Banyak pihak menyebutkan bahwa negeri tercinta kita ini sedang dalam kondisi darurat kekerasan seksual. Telah banyak solusi yang diberikan oleh pemerintah untuk mengatasi masalah kejahatan seksual. Solusi terbaru adalah hukuman kebiri terhadap pelaku kejahatan seksual. Namun, mengapa kejadian serupa terus berulang?
Banyak faktor penyebab maraknya kasus kekerasan seksual di tanah air, salah satunya adalah membludaknya konten pornografi. Akses pornografi sangat mudah di temukan di dunia maya. Sekalipun pemerintah sudah memblokir konten – konten porno dan memberlakukan UU ITE, namun hal itu tidak efektif membasmi pornografi.

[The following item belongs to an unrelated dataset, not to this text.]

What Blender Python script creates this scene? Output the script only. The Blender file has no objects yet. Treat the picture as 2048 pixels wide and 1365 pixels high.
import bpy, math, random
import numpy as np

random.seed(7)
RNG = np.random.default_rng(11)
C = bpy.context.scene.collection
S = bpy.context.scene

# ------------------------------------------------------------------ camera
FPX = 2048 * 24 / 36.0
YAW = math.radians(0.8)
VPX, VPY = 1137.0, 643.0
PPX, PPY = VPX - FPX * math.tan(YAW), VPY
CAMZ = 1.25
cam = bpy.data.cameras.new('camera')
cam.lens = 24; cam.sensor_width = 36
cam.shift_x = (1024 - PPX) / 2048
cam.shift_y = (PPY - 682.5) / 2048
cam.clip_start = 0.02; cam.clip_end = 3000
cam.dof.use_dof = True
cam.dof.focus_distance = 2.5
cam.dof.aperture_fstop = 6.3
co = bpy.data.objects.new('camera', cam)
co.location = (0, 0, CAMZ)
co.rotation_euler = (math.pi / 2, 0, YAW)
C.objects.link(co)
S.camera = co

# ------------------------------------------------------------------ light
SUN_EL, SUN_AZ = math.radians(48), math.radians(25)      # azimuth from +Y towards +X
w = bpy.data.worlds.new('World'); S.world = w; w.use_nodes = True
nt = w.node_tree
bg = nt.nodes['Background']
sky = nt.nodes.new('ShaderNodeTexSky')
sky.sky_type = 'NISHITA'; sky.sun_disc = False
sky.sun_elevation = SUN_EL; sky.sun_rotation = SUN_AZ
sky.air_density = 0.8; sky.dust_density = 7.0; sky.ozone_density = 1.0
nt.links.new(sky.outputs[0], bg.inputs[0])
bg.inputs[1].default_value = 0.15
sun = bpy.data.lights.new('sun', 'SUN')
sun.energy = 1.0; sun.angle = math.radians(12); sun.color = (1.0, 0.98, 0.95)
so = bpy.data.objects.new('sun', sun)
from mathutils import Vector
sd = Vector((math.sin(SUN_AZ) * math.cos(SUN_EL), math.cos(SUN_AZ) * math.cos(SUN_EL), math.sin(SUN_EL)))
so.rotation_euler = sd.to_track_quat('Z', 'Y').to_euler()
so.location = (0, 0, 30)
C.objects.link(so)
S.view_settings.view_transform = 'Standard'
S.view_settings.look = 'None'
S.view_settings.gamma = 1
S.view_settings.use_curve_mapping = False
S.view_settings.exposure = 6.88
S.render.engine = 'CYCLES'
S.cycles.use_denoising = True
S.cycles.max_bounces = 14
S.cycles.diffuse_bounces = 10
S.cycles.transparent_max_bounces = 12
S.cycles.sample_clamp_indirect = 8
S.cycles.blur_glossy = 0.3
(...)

Minuman keras dan narkoba pun menjadi penyebab kejahatan seksual. Di banyak kasus pelaku kejahatan dalam melakukan kejahatannya sedang dalam pengaruh minuman keras dan narkoba. Minuman keras masih di jual bebas di pasaran, pemerintah tidak serius untuk melarang peredaran minuman keras ini. Bahkan ada kepala pemerintahan daerah yang membolehkan penjualan minuman keras. Belum lagi pergaulan bebas antara laki-laki dan wanita menjadi pemandangan yang biasa saja di masyarakat, bagaimana wanita bebas mengumbar auratnya.
Tidaklah mungkin kita bisa menyelesaikan masalah kekerasan dan kejahatan terhadap anak jika yang melakukannya hanya individu atau keluarga. Negara memiliki beban sebagai pengayom, pelindung, dan benteng bagi keselamatan seluruh rakyatnya, demikian juga anak. Nasib anak menjadi kewajiban Negara untuk menjaminnya, sebagaimana sabda Rasulullah Saw:
“Ketahuilah setiap kalian adalah pemimpin, dan setiap kalian akan dimintai pertanggungjawaban atas pihak yang dipimpinnya, penguasa yang memimpin rakyat banyak dia akan dimintai pertanggungjawaban atas rakyatnya.” (HR. Al-Bukhari, Muslim)
Negara adalah benteng sesungguhnya yang melindungi anak-anak dari kejahatan. Mekanisme perlindungan dilakukan secara sistemik, melalui penerapan berbagai aturan seperti sistem ekonomi, sosial, pendidikan, persanksian, hingga pengaturan media massa. Sayangnya perlindungan negara tersebut tergantung pada sistem yang menjadi dasar dari aturan kehidupannya.
Jika negara itu menerapkan sistem Islam yang berlandaskan pada ketakwaan kepada Allah Subhanahu wata'ala maka penentuan halal-haram lah yang akan menjadi dasar dari setiap aturan yang berlaku. Negara tersebut tidak akan membuat aturan yang semena-mena karena kepentingan pribadi semata. Maka sudah selayaknya sebagai seorang muslim, kita turut andil dalam memperjuangkannya agar kehidupan kita senantiasa diberkahi Allah Subhanahu wata'ala.